Thursday, 13 February 2014

Instincts, Power and Reason


Accumulation is the source of power. The more mass living organisms, as individuals or groups, accumulate, the more powerful they become, the more mass they seek. Apply this to human behavior and you can conclude that greed is the essence of power.

In nature, males achieve dominance through accumulating more weight and hence more strength.
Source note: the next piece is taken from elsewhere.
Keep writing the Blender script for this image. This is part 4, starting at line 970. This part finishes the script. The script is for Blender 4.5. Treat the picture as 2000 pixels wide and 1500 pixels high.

The same applies to groups; the bigger a group is, the more powerful it becomes, the more it seeks to expand its territory.

Humans, however, remain the only species that is equipped with an ability that beats this principle, at least in certain situations, and that is because our brains have grown big enough that we outgrew, outsmarted, or at least we like to think so, the vicious, self-promoting gene, postulated by Richard Dawkins. 


Therefore, in essence, one of the things that make us humans is our ability to behave against our instincts (think of the relationship between the new, human, and old, shared by other species, parts of the brain.)

Here is how Dawkins puts it:


“I am a passionate Darwinian who believes that Darwinian natural selection has given us our bodies and our brains, but I also believe that our brains have become big enough that we can rebel against that”.

Dawkins statement can perhaps give us a better insight into whether we should, in our behavior and moral considerations, stick to our instincts, evolutionary instincts, or behave in accordance to reason, human reason. 

But reason can only prevail when buttressed by discipline or the will to power, power over ourselves.
This is the essence of the teachings of most religions and primordial philosophies; that is to have control over our instinctive urges, namely anger, desire and the lust for power.